Saving for Retirement

By KSU Counseling Services Staff

It's never too early to start saving for retirement. So goes the conventional wisdom.

Starting Early

The usual reason for starting a retirement account as soon as possible is the "compound interest" over time, which essentially shows how the value of money grows over time as accumulated interest is re-invested with the rest of the principal. Over time, moneys invested in retirement funds grow exponentially. There are financial vehicles like individual retirement accounts (IRAs) and other types of accounts for retirement.

Earlier Retirement Age

The average age of retirement is 59, not the 70 or 80 that many people may imagine for themselves. Disabilities start affecting Americans disproportionately beginning aged 50 and older. MP Dunleavey of MSN Money notes: "Data from the Social Security Administration indicates that 63% of disability claims were filed by those 50 and over." Many may be forced to quit working well before the designated retirement age.
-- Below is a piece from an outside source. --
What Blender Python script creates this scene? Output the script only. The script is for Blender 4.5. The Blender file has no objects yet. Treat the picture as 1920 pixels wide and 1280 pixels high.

Even if you retire well into old age, the Social Security benefits are not projected to provide more than about a third or less of the pre-retirement wage income for workers.

Avoid Counting on Inheritance

Others are depending on the idea of inheritance. Various economists have suggested that such bequests may not be sizable, and only an estimated 1.6% of heirs are projected to get $100,000 or more. Inheritances are subject to taxation as well. Rarely are inheritances sufficient to finance retirement, much less an early one.

Retirement Fund Matches Available?

Matching retirement funds offered through employers should be fully funded. Currently, a majority of individuals do not take advantage of retirement matches because they do not want to save part of their earnings for retirement. A retirement match is part of a benefits package that a company offers and is worth a lot of money in the long run.

Protecting the Nest Egg

You need to protect your retirement account by not borrowing against it because that may involve high interest charges and fees paid to the federal government for taxes against withdrawals.